Optimizing the Design of a Dry-Type Single Phase Gapped-Core Shunt Reactor to Empower National Industries

Abstract

The import dependency of essential components in our country's electrical power system poses a significant challenge, emphasizing the importance of focusing on the design, development, and maintenance of power system components, particularly shunt reactors, from an economic standpoint. Domestic production of these components contributes to employment opportunities and enhances self-sufficiency.
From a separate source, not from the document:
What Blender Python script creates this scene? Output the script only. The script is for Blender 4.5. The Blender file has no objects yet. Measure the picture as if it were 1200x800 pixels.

This study aims to address these challenges by optimizing the design of a dry-type single phase gapped-core shunt reactor with a rating of 100 kVAr and 10 kV. The reactor operates at a frequency of 50 Hz and experiences a maximum core flux density of 1.2 T. The study thoroughly examines the fundamental aspects related to the design of gapped-core shunt reactors. An optimal design is achieved by determining the optimal ratio of the cross-sectional area to the height of each core disk, employing a MATLAB code to minimize the reactor's initial manufacturing cost (IC) or losses. In addition, the proposed design undergoes simulation and analysis using the finite element method (FEM) in the MAXWELL software. The reactor's inductance is obtained through both Maxwell three-dimensional (3D) simulation and analytical methods, demonstrating a reasonable agreement that validates the effectiveness and reliability of the proposed approach.